Print the listing that follows, character for character.
= = = =
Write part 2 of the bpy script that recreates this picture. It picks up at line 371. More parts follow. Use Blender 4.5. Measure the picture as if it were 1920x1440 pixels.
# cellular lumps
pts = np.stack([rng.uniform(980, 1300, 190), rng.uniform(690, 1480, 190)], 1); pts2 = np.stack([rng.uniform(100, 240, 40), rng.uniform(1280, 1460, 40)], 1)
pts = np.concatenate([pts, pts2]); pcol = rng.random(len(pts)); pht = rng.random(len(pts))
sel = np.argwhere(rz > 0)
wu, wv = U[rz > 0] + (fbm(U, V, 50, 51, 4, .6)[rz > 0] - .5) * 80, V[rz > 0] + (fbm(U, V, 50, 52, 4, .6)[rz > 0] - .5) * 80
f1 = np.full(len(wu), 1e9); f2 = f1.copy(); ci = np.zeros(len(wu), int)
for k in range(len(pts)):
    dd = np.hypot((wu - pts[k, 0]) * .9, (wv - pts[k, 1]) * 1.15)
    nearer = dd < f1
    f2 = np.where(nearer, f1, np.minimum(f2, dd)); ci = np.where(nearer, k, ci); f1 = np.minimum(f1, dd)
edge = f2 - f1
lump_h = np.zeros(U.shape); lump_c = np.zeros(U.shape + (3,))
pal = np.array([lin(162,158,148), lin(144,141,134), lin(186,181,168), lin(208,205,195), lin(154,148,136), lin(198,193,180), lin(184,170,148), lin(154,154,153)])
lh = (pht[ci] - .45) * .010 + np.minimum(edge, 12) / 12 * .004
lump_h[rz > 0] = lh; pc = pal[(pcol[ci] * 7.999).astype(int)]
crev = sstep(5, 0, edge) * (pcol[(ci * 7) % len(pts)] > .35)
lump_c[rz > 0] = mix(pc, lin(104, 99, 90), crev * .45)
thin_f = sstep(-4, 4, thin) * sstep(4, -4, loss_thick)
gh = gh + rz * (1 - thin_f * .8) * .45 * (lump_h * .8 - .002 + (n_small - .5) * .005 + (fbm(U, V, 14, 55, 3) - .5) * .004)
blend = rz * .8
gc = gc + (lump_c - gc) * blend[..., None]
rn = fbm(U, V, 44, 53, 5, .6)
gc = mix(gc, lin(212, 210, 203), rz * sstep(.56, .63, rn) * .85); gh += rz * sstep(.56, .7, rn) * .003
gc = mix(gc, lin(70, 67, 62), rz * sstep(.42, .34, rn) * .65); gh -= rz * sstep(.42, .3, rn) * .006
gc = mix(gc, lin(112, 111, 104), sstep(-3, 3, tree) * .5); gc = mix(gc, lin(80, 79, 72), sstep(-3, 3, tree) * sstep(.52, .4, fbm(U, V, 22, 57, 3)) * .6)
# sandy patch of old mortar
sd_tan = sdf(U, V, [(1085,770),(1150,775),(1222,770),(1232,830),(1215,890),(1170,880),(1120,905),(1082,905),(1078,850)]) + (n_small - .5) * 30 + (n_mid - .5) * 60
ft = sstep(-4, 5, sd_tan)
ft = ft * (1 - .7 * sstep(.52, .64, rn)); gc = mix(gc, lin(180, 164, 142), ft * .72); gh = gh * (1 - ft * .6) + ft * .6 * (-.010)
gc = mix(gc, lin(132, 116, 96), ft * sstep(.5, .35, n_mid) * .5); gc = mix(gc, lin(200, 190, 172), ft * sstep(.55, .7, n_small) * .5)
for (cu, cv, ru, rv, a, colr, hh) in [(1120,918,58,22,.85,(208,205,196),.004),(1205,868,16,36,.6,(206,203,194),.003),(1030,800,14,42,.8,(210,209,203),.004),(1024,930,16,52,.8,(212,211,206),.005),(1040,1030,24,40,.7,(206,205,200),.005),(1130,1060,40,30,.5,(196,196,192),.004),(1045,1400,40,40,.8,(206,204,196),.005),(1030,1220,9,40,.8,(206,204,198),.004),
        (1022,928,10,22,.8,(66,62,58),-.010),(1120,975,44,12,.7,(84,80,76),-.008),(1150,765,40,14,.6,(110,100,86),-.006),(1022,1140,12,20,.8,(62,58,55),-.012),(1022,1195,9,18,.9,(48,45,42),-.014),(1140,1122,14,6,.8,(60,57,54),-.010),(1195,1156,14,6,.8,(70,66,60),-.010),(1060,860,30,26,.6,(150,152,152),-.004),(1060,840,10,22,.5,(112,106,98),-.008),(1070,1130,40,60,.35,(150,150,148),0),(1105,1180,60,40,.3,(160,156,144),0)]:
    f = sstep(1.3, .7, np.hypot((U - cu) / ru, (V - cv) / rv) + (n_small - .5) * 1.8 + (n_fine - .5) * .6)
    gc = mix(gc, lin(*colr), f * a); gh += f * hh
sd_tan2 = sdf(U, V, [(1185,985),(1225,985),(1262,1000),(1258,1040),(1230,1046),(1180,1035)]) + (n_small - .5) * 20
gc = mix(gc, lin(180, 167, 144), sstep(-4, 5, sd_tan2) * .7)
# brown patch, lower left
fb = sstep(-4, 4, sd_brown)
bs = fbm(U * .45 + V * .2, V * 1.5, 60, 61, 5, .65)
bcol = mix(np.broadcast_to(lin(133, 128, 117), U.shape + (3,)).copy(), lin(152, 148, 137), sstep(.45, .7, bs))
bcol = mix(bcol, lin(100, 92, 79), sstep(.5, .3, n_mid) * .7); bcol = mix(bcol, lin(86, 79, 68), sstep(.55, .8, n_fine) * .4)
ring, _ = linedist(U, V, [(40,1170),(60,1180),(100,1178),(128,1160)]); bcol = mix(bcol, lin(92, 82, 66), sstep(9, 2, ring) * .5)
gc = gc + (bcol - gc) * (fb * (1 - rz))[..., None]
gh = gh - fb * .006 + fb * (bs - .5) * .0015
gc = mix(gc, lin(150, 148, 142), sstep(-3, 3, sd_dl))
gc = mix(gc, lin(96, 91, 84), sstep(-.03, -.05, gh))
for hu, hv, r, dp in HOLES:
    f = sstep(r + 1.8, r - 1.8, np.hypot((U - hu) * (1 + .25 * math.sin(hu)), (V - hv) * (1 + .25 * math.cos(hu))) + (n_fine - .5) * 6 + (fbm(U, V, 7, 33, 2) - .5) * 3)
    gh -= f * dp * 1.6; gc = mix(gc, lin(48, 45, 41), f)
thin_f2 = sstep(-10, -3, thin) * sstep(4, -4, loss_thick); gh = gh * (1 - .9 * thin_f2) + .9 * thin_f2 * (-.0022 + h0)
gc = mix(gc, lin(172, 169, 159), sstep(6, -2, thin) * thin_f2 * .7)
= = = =
COMPLETE ANSWER:
Write part 2 of the bpy script that recreates this picture. It picks up at line 371. More parts follow. Use Blender 4.5. Measure the picture as if it were 1920x1440 pixels.
# cellular lumps
pts = np.stack([rng.uniform(980, 1300, 190), rng.uniform(690, 1480, 190)], 1); pts2 = np.stack([rng.uniform(100, 240, 40), rng.uniform(1280, 1460, 40)], 1)
pts = np.concatenate([pts, pts2]); pcol = rng.random(len(pts)); pht = rng.random(len(pts))
sel = np.argwhere(rz > 0)
wu, wv = U[rz > 0] + (fbm(U, V, 50, 51, 4, .6)[rz > 0] - .5) * 80, V[rz > 0] + (fbm(U, V, 50, 52, 4, .6)[rz > 0] - .5) * 80
f1 = np.full(len(wu), 1e9); f2 = f1.copy(); ci = np.zeros(len(wu), int)
for k in range(len(pts)):
    dd = np.hypot((wu - pts[k, 0]) * .9, (wv - pts[k, 1]) * 1.15)
    nearer = dd < f1
    f2 = np.where(nearer, f1, np.minimum(f2, dd)); ci = np.where(nearer, k, ci); f1 = np.minimum(f1, dd)
edge = f2 - f1
lump_h = np.zeros(U.shape); lump_c = np.zeros(U.shape + (3,))
pal = np.array([lin(162,158,148), lin(144,141,134), lin(186,181,168), lin(208,205,195), lin(154,148,136), lin(198,193,180), lin(184,170,148), lin(154,154,153)])
lh = (pht[ci] - .45) * .010 + np.minimum(edge, 12) / 12 * .004
lump_h[rz > 0] = lh; pc = pal[(pcol[ci] * 7.999).astype(int)]
crev = sstep(5, 0, edge) * (pcol[(ci * 7) % len(pts)] > .35)
lump_c[rz > 0] = mix(pc, lin(104, 99, 90), crev * .45)
thin_f = sstep(-4, 4, thin) * sstep(4, -4, loss_thick)
gh = gh + rz * (1 - thin_f * .8) * .45 * (lump_h * .8 - .002 + (n_small - .5) * .005 + (fbm(U, V, 14, 55, 3) - .5) * .004)
blend = rz * .8
gc = gc + (lump_c - gc) * blend[..., None]
rn = fbm(U, V, 44, 53, 5, .6)
gc = mix(gc, lin(212, 210, 203), rz * sstep(.56, .63, rn) * .85); gh += rz * sstep(.56, .7, rn) * .003
gc = mix(gc, lin(70, 67, 62), rz * sstep(.42, .34, rn) * .65); gh -= rz * sstep(.42, .3, rn) * .006
gc = mix(gc, lin(112, 111, 104), sstep(-3, 3, tree) * .5); gc = mix(gc, lin(80, 79, 72), sstep(-3, 3, tree) * sstep(.52, .4, fbm(U, V, 22, 57, 3)) * .6)
# sandy patch of old mortar
sd_tan = sdf(U, V, [(1085,770),(1150,775),(1222,770),(1232,830),(1215,890),(1170,880),(1120,905),(1082,905),(1078,850)]) + (n_small - .5) * 30 + (n_mid - .5) * 60
ft = sstep(-4, 5, sd_tan)
ft = ft * (1 - .7 * sstep(.52, .64, rn)); gc = mix(gc, lin(180, 164, 142), ft * .72); gh = gh * (1 - ft * .6) + ft * .6 * (-.010)
gc = mix(gc, lin(132, 116, 96), ft * sstep(.5, .35, n_mid) * .5); gc = mix(gc, lin(200, 190, 172), ft * sstep(.55, .7, n_small) * .5)
for (cu, cv, ru, rv, a, colr, hh) in [(1120,918,58,22,.85,(208,205,196),.004),(1205,868,16,36,.6,(206,203,194),.003),(1030,800,14,42,.8,(210,209,203),.004),(1024,930,16,52,.8,(212,211,206),.005),(1040,1030,24,40,.7,(206,205,200),.005),(1130,1060,40,30,.5,(196,196,192),.004),(1045,1400,40,40,.8,(206,204,196),.005),(1030,1220,9,40,.8,(206,204,198),.004),
        (1022,928,10,22,.8,(66,62,58),-.010),(1120,975,44,12,.7,(84,80,76),-.008),(1150,765,40,14,.6,(110,100,86),-.006),(1022,1140,12,20,.8,(62,58,55),-.012),(1022,1195,9,18,.9,(48,45,42),-.014),(1140,1122,14,6,.8,(60,57,54),-.010),(1195,1156,14,6,.8,(70,66,60),-.010),(1060,860,30,26,.6,(150,152,152),-.004),(1060,840,10,22,.5,(112,106,98),-.008),(1070,1130,40,60,.35,(150,150,148),0),(1105,1180,60,40,.3,(160,156,144),0)]:
    f = sstep(1.3, .7, np.hypot((U - cu) / ru, (V - cv) / rv) + (n_small - .5) * 1.8 + (n_fine - .5) * .6)
    gc = mix(gc, lin(*colr), f * a); gh += f * hh
sd_tan2 = sdf(U, V, [(1185,985),(1225,985),(1262,1000),(1258,1040),(1230,1046),(1180,1035)]) + (n_small - .5) * 20
gc = mix(gc, lin(180, 167, 144), sstep(-4, 5, sd_tan2) * .7)
# brown patch, lower left
fb = sstep(-4, 4, sd_brown)
bs = fbm(U * .45 + V * .2, V * 1.5, 60, 61, 5, .65)
bcol = mix(np.broadcast_to(lin(133, 128, 117), U.shape + (3,)).copy(), lin(152, 148, 137), sstep(.45, .7, bs))
bcol = mix(bcol, lin(100, 92, 79), sstep(.5, .3, n_mid) * .7); bcol = mix(bcol, lin(86, 79, 68), sstep(.55, .8, n_fine) * .4)
ring, _ = linedist(U, V, [(40,1170),(60,1180),(100,1178),(128,1160)]); bcol = mix(bcol, lin(92, 82, 66), sstep(9, 2, ring) * .5)
gc = gc + (bcol - gc) * (fb * (1 - rz))[..., None]
gh = gh - fb * .006 + fb * (bs - .5) * .0015
gc = mix(gc, lin(150, 148, 142), sstep(-3, 3, sd_dl))
gc = mix(gc, lin(96, 91, 84), sstep(-.03, -.05, gh))
for hu, hv, r, dp in HOLES:
    f = sstep(r + 1.8, r - 1.8, np.hypot((U - hu) * (1 + .25 * math.sin(hu)), (V - hv) * (1 + .25 * math.cos(hu))) + (n_fine - .5) * 6 + (fbm(U, V, 7, 33, 2) - .5) * 3)
    gh -= f * dp * 1.6; gc = mix(gc, lin(48, 45, 41), f)
thin_f2 = sstep(-10, -3, thin) * sstep(4, -4, loss_thick); gh = gh * (1 - .9 * thin_f2) + .9 * thin_f2 * (-.0022 + h0)
gc = mix(gc, lin(172, 169, 159), sstep(6, -2, thin) * thin_f2 * .7)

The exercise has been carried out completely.